### PROMPT:
Every line that contains the word "script" should be copied out.

### STORED RECORDS:
__________

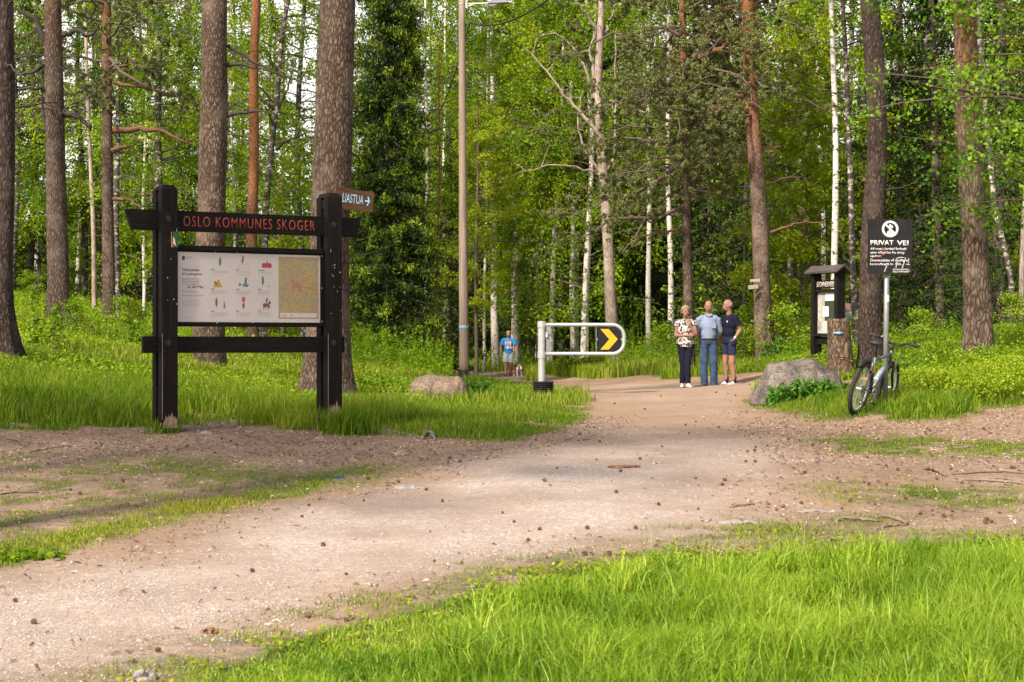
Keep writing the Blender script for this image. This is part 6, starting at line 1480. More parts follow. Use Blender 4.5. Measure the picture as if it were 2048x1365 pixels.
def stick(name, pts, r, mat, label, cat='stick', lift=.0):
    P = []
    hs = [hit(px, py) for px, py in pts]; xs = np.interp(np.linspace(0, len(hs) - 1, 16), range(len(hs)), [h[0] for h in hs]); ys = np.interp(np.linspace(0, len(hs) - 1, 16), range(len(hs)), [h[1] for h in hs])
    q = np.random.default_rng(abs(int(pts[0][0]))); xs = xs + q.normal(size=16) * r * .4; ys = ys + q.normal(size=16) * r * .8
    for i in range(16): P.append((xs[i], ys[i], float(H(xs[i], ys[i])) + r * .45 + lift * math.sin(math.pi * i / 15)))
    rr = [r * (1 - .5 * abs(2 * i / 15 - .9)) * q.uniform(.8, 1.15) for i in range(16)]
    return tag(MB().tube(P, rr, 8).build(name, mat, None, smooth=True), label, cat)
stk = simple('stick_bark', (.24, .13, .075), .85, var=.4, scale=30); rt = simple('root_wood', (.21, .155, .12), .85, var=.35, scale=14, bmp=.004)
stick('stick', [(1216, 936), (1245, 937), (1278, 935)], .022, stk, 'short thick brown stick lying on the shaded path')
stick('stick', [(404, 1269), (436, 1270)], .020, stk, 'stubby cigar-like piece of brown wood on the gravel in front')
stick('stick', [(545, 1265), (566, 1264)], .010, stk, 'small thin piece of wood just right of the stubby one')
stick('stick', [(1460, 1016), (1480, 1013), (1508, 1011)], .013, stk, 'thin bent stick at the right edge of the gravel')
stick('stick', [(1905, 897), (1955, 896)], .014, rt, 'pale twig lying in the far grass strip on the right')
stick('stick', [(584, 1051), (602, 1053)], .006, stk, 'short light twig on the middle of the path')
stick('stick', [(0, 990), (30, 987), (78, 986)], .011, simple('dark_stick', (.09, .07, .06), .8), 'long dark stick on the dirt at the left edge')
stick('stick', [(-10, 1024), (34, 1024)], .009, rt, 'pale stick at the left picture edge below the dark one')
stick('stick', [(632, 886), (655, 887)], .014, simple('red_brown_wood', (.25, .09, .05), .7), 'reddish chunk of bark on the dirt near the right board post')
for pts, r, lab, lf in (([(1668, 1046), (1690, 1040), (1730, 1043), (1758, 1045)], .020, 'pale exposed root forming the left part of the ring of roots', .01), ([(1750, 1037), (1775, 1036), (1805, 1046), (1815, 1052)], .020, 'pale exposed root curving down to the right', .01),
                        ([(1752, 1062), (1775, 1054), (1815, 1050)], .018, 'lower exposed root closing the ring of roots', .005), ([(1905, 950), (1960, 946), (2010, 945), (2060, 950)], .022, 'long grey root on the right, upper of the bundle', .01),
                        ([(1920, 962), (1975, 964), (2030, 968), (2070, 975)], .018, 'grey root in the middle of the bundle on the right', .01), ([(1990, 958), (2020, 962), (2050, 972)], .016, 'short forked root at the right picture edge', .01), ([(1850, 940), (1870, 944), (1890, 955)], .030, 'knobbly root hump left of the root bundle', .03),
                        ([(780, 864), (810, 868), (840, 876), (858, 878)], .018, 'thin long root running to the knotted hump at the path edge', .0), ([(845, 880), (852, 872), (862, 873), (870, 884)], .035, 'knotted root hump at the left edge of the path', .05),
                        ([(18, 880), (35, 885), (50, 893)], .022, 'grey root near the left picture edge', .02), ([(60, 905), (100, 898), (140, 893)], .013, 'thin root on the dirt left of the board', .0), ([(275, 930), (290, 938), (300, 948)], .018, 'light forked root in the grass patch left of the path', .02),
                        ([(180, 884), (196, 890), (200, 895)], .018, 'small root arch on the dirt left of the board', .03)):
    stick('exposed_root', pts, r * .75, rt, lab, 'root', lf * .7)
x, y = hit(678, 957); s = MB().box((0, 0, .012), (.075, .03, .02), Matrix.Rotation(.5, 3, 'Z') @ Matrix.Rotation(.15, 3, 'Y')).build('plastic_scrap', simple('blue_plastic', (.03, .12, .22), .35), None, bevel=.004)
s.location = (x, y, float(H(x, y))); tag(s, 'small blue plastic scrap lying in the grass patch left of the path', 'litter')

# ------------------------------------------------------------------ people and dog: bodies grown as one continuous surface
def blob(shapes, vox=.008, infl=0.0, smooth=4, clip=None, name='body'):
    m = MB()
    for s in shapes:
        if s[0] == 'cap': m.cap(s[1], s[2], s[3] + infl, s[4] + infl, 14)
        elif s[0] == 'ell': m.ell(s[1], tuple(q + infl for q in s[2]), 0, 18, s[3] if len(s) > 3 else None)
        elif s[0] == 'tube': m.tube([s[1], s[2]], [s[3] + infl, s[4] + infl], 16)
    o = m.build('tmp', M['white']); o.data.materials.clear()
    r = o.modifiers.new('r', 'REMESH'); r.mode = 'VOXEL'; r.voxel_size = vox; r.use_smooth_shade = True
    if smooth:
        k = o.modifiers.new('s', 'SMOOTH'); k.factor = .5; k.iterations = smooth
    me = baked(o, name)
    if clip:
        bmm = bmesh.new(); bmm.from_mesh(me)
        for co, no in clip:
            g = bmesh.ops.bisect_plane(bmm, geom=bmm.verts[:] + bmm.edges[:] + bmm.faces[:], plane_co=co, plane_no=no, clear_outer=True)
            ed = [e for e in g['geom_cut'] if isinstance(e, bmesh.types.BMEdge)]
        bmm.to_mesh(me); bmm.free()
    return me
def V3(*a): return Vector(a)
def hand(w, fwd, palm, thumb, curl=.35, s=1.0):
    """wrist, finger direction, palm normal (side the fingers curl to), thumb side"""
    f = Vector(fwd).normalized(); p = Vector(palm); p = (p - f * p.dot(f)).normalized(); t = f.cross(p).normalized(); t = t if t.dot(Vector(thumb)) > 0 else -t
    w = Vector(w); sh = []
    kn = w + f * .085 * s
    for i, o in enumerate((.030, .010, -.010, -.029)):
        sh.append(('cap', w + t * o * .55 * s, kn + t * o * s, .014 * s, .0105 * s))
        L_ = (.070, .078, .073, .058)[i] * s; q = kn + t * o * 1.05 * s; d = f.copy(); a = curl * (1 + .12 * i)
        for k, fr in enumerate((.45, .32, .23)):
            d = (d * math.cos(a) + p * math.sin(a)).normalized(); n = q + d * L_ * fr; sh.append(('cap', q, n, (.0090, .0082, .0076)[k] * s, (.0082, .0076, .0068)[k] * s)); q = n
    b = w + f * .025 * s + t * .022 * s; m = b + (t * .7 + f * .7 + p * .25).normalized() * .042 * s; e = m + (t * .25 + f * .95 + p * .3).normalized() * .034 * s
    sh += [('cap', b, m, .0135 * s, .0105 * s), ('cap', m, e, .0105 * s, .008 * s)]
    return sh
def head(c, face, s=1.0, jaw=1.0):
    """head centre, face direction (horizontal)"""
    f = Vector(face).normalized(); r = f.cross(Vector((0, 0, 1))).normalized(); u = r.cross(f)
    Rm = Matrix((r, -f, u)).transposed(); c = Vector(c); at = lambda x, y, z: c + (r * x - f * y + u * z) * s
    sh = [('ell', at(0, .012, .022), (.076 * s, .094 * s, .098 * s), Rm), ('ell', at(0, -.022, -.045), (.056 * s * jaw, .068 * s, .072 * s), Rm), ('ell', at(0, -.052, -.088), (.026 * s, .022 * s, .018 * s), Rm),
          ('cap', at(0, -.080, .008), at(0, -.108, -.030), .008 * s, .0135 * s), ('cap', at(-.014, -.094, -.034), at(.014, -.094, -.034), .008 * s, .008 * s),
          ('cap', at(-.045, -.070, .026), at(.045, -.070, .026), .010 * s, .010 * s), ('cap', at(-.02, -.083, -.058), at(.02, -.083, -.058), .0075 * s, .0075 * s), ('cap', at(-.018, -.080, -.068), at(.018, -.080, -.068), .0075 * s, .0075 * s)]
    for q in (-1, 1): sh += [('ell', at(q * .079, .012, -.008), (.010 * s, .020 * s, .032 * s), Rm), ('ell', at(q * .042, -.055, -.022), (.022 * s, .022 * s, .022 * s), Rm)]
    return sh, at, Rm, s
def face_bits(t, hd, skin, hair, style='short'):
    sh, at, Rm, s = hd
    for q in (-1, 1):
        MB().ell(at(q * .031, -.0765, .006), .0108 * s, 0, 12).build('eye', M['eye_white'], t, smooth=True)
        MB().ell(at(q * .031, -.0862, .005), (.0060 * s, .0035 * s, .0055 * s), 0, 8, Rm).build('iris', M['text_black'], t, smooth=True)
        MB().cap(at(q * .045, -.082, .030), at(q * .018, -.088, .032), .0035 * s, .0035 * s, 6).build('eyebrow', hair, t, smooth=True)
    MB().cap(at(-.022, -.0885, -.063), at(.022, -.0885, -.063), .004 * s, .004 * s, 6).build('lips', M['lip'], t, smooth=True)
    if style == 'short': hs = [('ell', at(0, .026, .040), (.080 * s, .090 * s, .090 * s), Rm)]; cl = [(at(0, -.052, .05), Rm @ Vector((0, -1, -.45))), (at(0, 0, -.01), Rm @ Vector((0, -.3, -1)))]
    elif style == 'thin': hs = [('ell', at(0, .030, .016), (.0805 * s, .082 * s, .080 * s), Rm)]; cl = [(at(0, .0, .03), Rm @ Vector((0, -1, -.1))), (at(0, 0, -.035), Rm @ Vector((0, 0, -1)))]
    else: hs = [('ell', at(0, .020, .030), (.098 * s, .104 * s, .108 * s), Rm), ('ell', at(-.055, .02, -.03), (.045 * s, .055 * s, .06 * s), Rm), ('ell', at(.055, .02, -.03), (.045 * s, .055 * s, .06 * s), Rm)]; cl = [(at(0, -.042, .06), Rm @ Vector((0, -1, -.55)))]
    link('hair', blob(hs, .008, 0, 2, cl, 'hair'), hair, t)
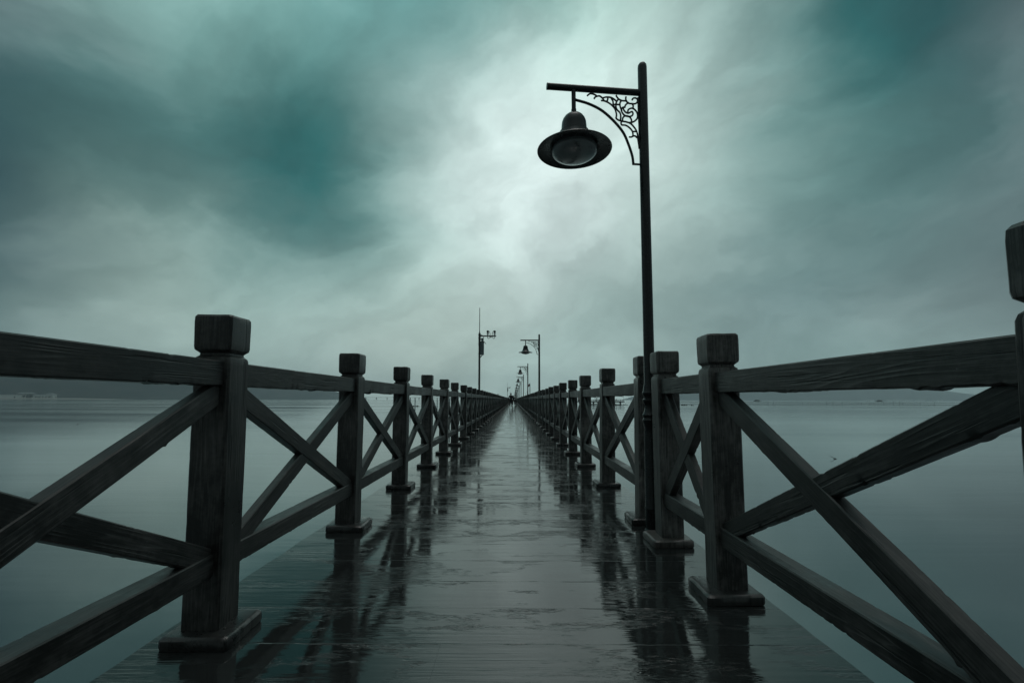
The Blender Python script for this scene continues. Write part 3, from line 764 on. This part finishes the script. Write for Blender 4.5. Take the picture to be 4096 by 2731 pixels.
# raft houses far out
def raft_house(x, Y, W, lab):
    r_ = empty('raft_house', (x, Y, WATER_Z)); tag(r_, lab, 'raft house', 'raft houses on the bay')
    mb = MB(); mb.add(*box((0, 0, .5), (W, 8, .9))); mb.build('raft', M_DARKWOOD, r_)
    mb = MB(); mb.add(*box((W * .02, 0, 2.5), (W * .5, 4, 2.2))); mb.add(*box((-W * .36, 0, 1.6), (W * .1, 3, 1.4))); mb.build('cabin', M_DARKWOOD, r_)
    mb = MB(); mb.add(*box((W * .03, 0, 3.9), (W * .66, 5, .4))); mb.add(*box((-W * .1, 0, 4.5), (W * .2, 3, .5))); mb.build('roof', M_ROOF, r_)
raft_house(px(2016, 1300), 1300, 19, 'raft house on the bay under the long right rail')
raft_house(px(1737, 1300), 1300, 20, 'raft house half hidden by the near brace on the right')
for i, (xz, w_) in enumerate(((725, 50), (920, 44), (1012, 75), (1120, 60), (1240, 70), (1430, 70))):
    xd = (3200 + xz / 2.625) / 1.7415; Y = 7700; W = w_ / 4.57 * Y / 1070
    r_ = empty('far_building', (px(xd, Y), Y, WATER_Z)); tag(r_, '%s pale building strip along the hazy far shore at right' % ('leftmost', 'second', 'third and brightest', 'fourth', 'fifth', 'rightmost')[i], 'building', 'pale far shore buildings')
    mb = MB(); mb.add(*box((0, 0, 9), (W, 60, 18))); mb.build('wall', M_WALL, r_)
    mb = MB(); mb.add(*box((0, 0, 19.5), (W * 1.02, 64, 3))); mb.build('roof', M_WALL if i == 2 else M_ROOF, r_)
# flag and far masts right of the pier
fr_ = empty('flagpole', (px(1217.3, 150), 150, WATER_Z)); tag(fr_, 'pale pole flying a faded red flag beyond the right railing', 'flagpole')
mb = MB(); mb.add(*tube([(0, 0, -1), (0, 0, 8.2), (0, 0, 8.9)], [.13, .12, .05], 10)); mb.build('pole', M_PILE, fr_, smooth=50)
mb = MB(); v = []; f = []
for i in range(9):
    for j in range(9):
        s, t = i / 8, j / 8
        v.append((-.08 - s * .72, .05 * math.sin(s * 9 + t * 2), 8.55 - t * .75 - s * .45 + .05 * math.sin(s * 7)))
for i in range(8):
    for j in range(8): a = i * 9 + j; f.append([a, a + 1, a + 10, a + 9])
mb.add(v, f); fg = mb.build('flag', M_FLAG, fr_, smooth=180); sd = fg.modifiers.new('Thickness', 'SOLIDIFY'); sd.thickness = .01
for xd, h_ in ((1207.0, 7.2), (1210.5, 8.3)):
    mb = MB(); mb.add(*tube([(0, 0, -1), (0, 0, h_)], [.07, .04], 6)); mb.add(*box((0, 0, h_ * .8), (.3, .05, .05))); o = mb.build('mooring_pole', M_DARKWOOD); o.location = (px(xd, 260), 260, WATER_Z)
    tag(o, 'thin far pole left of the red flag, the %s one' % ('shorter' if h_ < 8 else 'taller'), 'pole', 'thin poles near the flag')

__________

### ANSWER TO THE PROBLEM:
Keep writing the Blender script for this image. This is part 6, starting at line 1480. More parts follow. Use Blender 4.5. Measure the picture as if it were 2048x1365 pixels.
The Blender Python script for this scene continues. Write part 3, from line 764 on. This part finishes the script. Write for Blender 4.5. Take the picture to be 4096 by 2731 pixels.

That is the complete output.